[Job] Copy out all of the material exactly.
[BEGIN Data lines]
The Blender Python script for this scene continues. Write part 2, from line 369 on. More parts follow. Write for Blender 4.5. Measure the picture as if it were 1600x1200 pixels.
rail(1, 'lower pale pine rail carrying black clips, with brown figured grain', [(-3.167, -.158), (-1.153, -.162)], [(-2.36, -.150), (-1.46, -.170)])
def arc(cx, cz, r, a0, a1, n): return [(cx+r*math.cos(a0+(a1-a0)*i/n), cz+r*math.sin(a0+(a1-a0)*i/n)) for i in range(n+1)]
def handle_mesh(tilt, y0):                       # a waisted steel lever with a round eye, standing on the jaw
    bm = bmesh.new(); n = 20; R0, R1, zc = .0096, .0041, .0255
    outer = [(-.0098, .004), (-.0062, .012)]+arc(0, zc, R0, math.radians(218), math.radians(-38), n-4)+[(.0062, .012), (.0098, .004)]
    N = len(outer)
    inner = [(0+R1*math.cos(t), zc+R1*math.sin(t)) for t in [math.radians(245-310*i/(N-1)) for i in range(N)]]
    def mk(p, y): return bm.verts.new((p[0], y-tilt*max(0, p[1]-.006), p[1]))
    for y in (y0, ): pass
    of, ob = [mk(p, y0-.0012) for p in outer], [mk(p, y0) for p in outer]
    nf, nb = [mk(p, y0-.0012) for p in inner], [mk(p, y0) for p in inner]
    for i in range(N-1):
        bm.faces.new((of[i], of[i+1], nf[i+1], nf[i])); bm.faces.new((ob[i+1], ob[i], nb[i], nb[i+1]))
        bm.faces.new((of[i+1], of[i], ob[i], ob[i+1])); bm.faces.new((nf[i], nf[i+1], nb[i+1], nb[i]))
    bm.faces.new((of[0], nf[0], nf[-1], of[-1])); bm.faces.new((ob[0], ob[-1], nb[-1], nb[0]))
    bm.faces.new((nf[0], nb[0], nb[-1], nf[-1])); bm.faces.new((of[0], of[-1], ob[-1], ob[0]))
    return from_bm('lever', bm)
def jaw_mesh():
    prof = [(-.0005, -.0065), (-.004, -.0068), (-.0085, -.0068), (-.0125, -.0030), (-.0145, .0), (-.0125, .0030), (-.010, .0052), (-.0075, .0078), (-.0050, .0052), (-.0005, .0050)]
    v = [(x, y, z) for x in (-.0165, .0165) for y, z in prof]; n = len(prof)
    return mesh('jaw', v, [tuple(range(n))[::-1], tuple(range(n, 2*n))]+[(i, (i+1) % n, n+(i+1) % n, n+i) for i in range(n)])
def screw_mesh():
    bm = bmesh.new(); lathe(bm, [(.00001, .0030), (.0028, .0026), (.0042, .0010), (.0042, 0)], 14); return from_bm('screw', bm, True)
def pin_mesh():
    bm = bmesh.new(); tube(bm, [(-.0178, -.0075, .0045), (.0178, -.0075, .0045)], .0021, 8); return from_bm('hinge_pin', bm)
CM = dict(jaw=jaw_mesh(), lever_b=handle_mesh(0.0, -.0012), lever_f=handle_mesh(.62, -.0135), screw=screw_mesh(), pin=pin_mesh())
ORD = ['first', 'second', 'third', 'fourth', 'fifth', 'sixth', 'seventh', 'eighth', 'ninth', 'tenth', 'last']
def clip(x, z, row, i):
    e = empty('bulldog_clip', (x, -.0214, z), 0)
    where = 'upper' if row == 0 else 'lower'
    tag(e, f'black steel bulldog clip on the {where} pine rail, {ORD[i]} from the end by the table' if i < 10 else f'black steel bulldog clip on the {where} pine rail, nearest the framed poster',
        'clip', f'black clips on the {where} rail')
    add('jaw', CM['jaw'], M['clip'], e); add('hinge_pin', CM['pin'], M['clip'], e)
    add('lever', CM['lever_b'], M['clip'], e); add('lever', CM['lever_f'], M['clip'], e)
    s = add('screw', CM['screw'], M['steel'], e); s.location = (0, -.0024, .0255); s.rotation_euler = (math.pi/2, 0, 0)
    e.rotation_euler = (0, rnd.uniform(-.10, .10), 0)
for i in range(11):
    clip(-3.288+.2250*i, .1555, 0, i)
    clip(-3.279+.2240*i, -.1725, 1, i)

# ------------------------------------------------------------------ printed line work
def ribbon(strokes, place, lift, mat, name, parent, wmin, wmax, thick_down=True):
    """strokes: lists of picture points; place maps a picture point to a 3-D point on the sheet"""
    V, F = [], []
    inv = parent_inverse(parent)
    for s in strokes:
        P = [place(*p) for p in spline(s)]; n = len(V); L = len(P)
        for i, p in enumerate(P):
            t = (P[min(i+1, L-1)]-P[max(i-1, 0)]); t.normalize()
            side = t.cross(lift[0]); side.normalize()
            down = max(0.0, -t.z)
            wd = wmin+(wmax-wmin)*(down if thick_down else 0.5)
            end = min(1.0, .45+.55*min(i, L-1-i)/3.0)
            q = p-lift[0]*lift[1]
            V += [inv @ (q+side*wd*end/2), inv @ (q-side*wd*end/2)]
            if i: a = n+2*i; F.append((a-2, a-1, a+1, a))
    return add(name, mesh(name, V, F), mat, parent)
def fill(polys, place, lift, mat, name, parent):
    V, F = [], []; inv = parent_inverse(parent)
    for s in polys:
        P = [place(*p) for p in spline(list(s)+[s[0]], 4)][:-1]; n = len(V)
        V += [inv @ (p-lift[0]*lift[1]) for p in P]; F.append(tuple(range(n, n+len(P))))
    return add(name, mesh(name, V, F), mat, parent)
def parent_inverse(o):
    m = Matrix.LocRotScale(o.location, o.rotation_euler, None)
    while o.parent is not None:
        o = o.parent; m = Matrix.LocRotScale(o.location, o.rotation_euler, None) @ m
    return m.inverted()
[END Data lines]
[Exercise solution]
The Blender Python script for this scene continues. Write part 2, from line 369 on. More parts follow. Write for Blender 4.5. Measure the picture as if it were 1600x1200 pixels.
rail(1, 'lower pale pine rail carrying black clips, with brown figured grain', [(-3.167, -.158), (-1.153, -.162)], [(-2.36, -.150), (-1.46, -.170)])
def arc(cx, cz, r, a0, a1, n): return [(cx+r*math.cos(a0+(a1-a0)*i/n), cz+r*math.sin(a0+(a1-a0)*i/n)) for i in range(n+1)]
def handle_mesh(tilt, y0):                       # a waisted steel lever with a round eye, standing on the jaw
    bm = bmesh.new(); n = 20; R0, R1, zc = .0096, .0041, .0255
    outer = [(-.0098, .004), (-.0062, .012)]+arc(0, zc, R0, math.radians(218), math.radians(-38), n-4)+[(.0062, .012), (.0098, .004)]
    N = len(outer)
    inner = [(0+R1*math.cos(t), zc+R1*math.sin(t)) for t in [math.radians(245-310*i/(N-1)) for i in range(N)]]
    def mk(p, y): return bm.verts.new((p[0], y-tilt*max(0, p[1]-.006), p[1]))
    for y in (y0, ): pass
    of, ob = [mk(p, y0-.0012) for p in outer], [mk(p, y0) for p in outer]
    nf, nb = [mk(p, y0-.0012) for p in inner], [mk(p, y0) for p in inner]
    for i in range(N-1):
        bm.faces.new((of[i], of[i+1], nf[i+1], nf[i])); bm.faces.new((ob[i+1], ob[i], nb[i], nb[i+1]))
        bm.faces.new((of[i+1], of[i], ob[i], ob[i+1])); bm.faces.new((nf[i], nf[i+1], nb[i+1], nb[i]))
    bm.faces.new((of[0], nf[0], nf[-1], of[-1])); bm.faces.new((ob[0], ob[-1], nb[-1], nb[0]))
    bm.faces.new((nf[0], nb[0], nb[-1], nf[-1])); bm.faces.new((of[0], of[-1], ob[-1], ob[0]))
    return from_bm('lever', bm)
def jaw_mesh():
    prof = [(-.0005, -.0065), (-.004, -.0068), (-.0085, -.0068), (-.0125, -.0030), (-.0145, .0), (-.0125, .0030), (-.010, .0052), (-.0075, .0078), (-.0050, .0052), (-.0005, .0050)]
    v = [(x, y, z) for x in (-.0165, .0165) for y, z in prof]; n = len(prof)
    return mesh('jaw', v, [tuple(range(n))[::-1], tuple(range(n, 2*n))]+[(i, (i+1) % n, n+(i+1) % n, n+i) for i in range(n)])
def screw_mesh():
    bm = bmesh.new(); lathe(bm, [(.00001, .0030), (.0028, .0026), (.0042, .0010), (.0042, 0)], 14); return from_bm('screw', bm, True)
def pin_mesh():
    bm = bmesh.new(); tube(bm, [(-.0178, -.0075, .0045), (.0178, -.0075, .0045)], .0021, 8); return from_bm('hinge_pin', bm)
CM = dict(jaw=jaw_mesh(), lever_b=handle_mesh(0.0, -.0012), lever_f=handle_mesh(.62, -.0135), screw=screw_mesh(), pin=pin_mesh())
ORD = ['first', 'second', 'third', 'fourth', 'fifth', 'sixth', 'seventh', 'eighth', 'ninth', 'tenth', 'last']
def clip(x, z, row, i):
    e = empty('bulldog_clip', (x, -.0214, z), 0)
    where = 'upper' if row == 0 else 'lower'
    tag(e, f'black steel bulldog clip on the {where} pine rail, {ORD[i]} from the end by the table' if i < 10 else f'black steel bulldog clip on the {where} pine rail, nearest the framed poster',
        'clip', f'black clips on the {where} rail')
    add('jaw', CM['jaw'], M['clip'], e); add('hinge_pin', CM['pin'], M['clip'], e)
    add('lever', CM['lever_b'], M['clip'], e); add('lever', CM['lever_f'], M['clip'], e)
    s = add('screw', CM['screw'], M['steel'], e); s.location = (0, -.0024, .0255); s.rotation_euler = (math.pi/2, 0, 0)
    e.rotation_euler = (0, rnd.uniform(-.10, .10), 0)
for i in range(11):
    clip(-3.288+.2250*i, .1555, 0, i)
    clip(-3.279+.2240*i, -.1725, 1, i)

# ------------------------------------------------------------------ printed line work
def ribbon(strokes, place, lift, mat, name, parent, wmin, wmax, thick_down=True):
    """strokes: lists of picture points; place maps a picture point to a 3-D point on the sheet"""
    V, F = [], []
    inv = parent_inverse(parent)
    for s in strokes:
        P = [place(*p) for p in spline(s)]; n = len(V); L = len(P)
        for i, p in enumerate(P):
            t = (P[min(i+1, L-1)]-P[max(i-1, 0)]); t.normalize()
            side = t.cross(lift[0]); side.normalize()
            down = max(0.0, -t.z)
            wd = wmin+(wmax-wmin)*(down if thick_down else 0.5)
            end = min(1.0, .45+.55*min(i, L-1-i)/3.0)
            q = p-lift[0]*lift[1]
            V += [inv @ (q+side*wd*end/2), inv @ (q-side*wd*end/2)]
            if i: a = n+2*i; F.append((a-2, a-1, a+1, a))
    return add(name, mesh(name, V, F), mat, parent)
def fill(polys, place, lift, mat, name, parent):
    V, F = [], []; inv = parent_inverse(parent)
    for s in polys:
        P = [place(*p) for p in spline(list(s)+[s[0]], 4)][:-1]; n = len(V)
        V += [inv @ (p-lift[0]*lift[1]) for p in P]; F.append(tuple(range(n, n+len(P))))
    return add(name, mesh(name, V, F), mat, parent)
def parent_inverse(o):
    m = Matrix.LocRotScale(o.location, o.rotation_euler, None)
    while o.parent is not None:
        o = o.parent; m = Matrix.LocRotScale(o.location, o.rotation_euler, None) @ m
    return m.inverted()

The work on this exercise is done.